Saat ini, lebih dari sebelumnya, kita memerlukan kebangkitan kritis dari seluruh elemen bangsa untuk menjaga demokrasi dan kedaulatan rakyat. Demokrasi tidak akan bisa bertahan jika rakyat terus-menerus dibungkam dan hukum hanya digunakan sebagai alat kekuasaan. Kita harus ingat bahwa bangsa yang besar adalah bangsa yang menghargai nilai-nilai konstitusi dan menjadikan konstitusi sebagai norma tertinggi dalam kehidupan berbangsa dan bernegara.

Kebangkitan ini harus dimulai dari kesadaran kolektif untuk menolak segala bentuk pembangkangan terhadap konstitusi. Kita harus bersatu untuk menegakkan keadilan dan menjaga agar demokrasi tetap hidup dan bermakna. Hukum harus kembali kepada tujuan awalnya, yaitu untuk melindungi rakyat dan menegakkan keadilan, bukan untuk melanggengkan kekuasaan segelintir orang.

Masa depan demokrasi Indonesia berada di tangan kita semua. Jika kita membiarkan pembangkangan terhadap konstitusi terjadi tanpa perlawanan, maka kita akan melihat demokrasi yang semakin tergerus oleh kekuatan-kekuatan politik yang tidak memiliki nurani. Demokrasi tanpa nurani hanya akan menciptakan suasana yang mencekam, di mana kekuasaan digunakan untuk menindas dan rakyat kehilangan hak-hak mereka.Kita tidak boleh membiarkan hal ini terjadi. Kita harus berani menghadapi tantangan ini dengan tegas dan tetap menjaga kesadaran kritis kita.

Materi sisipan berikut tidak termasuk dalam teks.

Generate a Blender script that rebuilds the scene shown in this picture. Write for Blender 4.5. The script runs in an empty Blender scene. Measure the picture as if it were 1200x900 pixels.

Eksistensi suatu bangsa dan negara tidak akan bertahan lama jika kita kehilangan prinsip-prinsip dasar yang telah kita sepakati bersama. Kita harus berjuang untuk menjaga agar demokrasi tetap menjadi jalan yang kita pilih bersama, dan menolak segala bentuk upaya untuk membungkam kebenaran dan menginjak-injak kedaulatan rakyat.

Keputusan Baleg DPR untuk menolak putusan MK mengenai batas usia calon kepala daerah adalah cerminan dari krisis demokrasi yang kita hadapi saat ini. Ini bukan hanya soal perdebatan hukum, tetapi lebih dari itu, adalah soal bagaimana kita sebagai bangsa menghargai nilai-nilai konstitusi dan menjaga agar kedaulatan rakyat tetap terjaga. Kita tidak boleh membiarkan demokrasi dibungkam oleh kekuatan kartel politik yang hanya mementingkan kekuasaan. Kita harus bersatu untuk menolak segala bentuk pembangkangan terhadap konstitusi dan menjaga agar demokrasi tetap hidup dan bermakna. Hanya dengan demikian, kita bisa mewujudkan cita-cita proklamasi dan memastikan bahwa kedaulatan rakyat tetap menjadi norma tertinggi dalam kehidupan berbangsa dan bernegara.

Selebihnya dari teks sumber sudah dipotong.